Было очень жарко. Влажная гагринская жара. А эти - в кожаных куртках. Я приняла душ, вернулась в свой номер. Через некоторое время стук в дверь. Голос Утесова:
- Нина, откройте!
Открываю. Он - страшно взволнованный:
- Только что арестовали Масса.
И - мимо меня к окну. Я тоже подбежала к окну. Там у подъезда стояла открытая машина, сидел Масс, а по бокам - те двое "в коже". В ту же ночь приехали за Эрдманом и увезли на этой же машине.
На следующий день с гэпэушником никто не разговаривает, никто руки не подает. Он очень был огорчен, оправдывался:
- А что я мог сделать? Мне ночью пришла телеграмма из Москвы - арестовать. Я же не мог не подчиниться".
А вот как впоследствии рассказывал отец:
"Утесов крикнул мне из окна: "Владимир Захарович, куда же вы без плаща? В Москве холодно!" - и кинул свой плащ.

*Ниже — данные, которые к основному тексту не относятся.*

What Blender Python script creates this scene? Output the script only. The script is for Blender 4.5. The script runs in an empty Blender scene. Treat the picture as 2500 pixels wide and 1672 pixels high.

Так меня и увезли в Москву в утесовском плаще. Везли под конвоем, в пассажирском поезде, в открытом купе. Пассажиры ходили мимо, смотрели на меня как на преступника… Это было так… стыдно…"
Был оперативно изъят из всех магазинов и библиотек (и стал библиографической редкостью) только что вышедший альманах "Год XVI", в котором был напечатан очень смешной и острый фельетон Масса и Эрдмана "Заседание о смехе", и выпущен другой вариант альманаха, уже без фельетона.
Ну, прямо Оруэлл, "1984" - "Министерство правды".